I centristi puntano i piedi sul testo originario del governo, con i suoi “appena” 15 anni e mezzo di termine innalzato nei casi di corruzione. Governo e Pd insistono per i 18 anni. Il relatore Casson ritiene che la legge votata dalla Camera, coi suoi 21 anni e mezzo, sia «il minimo sindacale», ma lavora a un intervento di «sistema» su tutta la prescrizione, non limitandosi alla corruzione. Più o meno la proposta dell’M5S, rilanciata ieri da Davigo: prescrizione interrotta con il processo di primo grado. Il battagliero presidente dell’Anm è tassativo: «La prescrizione è ineliminabile ma dovrebbe non decorrere più dopo che il processo è iniziato».

Tutti ripetono che una soluzione si troverà, e così certamente sarà. Ma dovendo mettere insieme posizioni che vanno da quella di Casson (e del potere togato) a quella di Verdini non sarà una passeggiata. Proprio su questo spinosissimo tema, infatti, gli alati di Denis hanno fatto il loro esordio ufficiale nella maggioranza. Ufficiale ma anche no. Nel vertice di ieri mattina Ciro Falanga, cordata Nicola Cosentino, il ras forzista campano finito in galera con l’accusa di essere l’uomo dei casalesi nel Palazzo, era seduto proprio a fianco del relatore Casson. Come protagonista, non come osservatore. Ha detto la sua e alzato lo scudo contro ogni proposta di alzare i termini oltre i 15 anni e passa del testo originario.

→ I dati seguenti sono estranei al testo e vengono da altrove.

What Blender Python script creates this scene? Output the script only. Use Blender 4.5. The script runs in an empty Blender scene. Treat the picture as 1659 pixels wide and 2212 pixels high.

Nulla di strano. E’ quello che il capo aveva già detto nell’incontro ufficiale col Pd della settimana scorsa. Bizzarro e increscioso, è invece il balletto bugiardo che viene allestito quando la voce sulla presenza dell’alato trapela. Il collega Lucio Barani nega: «Ohibò, era con me!». Il diretto interessato, a domanda diretta, glissa: «Sono impegnatissimo, sorry». Poi, colto senza più impegni da addurre risponde: «No. Non c’ero!». Casson confuta: «Ma se eri seduto accanto a me!». Il pizzicato corregge: «C’ero ma mica stavo al vertice. Soggiornavo in corridoio in attesa di essere messo al corrente». L’austero capogruppo Pd Zanda conferma: «Ma sì, certo, al termine della riunione li abbiamo informati». Questione di cortesia, è chiaro. Dire patetico è poco.

In realtà il Pd contava sulla segretezza, il che nella politica italiana significa essere non ingenui ma sprovveduti. Ma i verdiniani al vertice dovevano esserci perché Renzi è tra due fuochi e deve trovare un pertugio per uscirne, prima del voto, come vuole lui: con l’aura del castigacorrotti ma anche con una maggioranza al Senato. Senza Ncd a Ala, quella maggioranza non c’è. L’ipotesi di rivolgersi all’M5S non sta né in cielo né in terra, sia perché sarebbe disastroso in termini d’immagine sia perché quelli non si accontenterebbero neppure dei due decenni fissati dalla Camera.

Di qui al 25 maggio Renzi, Orlando, Zanda e Lumia dovranno trovare un punto d’equilibrio che dia qualche soddisfazione ai soci di maggioranza, conclamati e non, ma che nella sostanza tenga buoni i togati. Perché una cosa Renzi ha capito nella tempesta delle ultime settimane: mai arrivare a un conflitto col potere della magistratura in prossimità di scadenze elettorali. Non è un caso se ieri ha inaugurato la giornata assicurando che tra il governo e i giudici non c’è la pur minima ombra e la ha conclusa ordinando la retromarcia a quel Fanfani che aveva osato mettere in dubbio l’arresto di Simome Uggetti.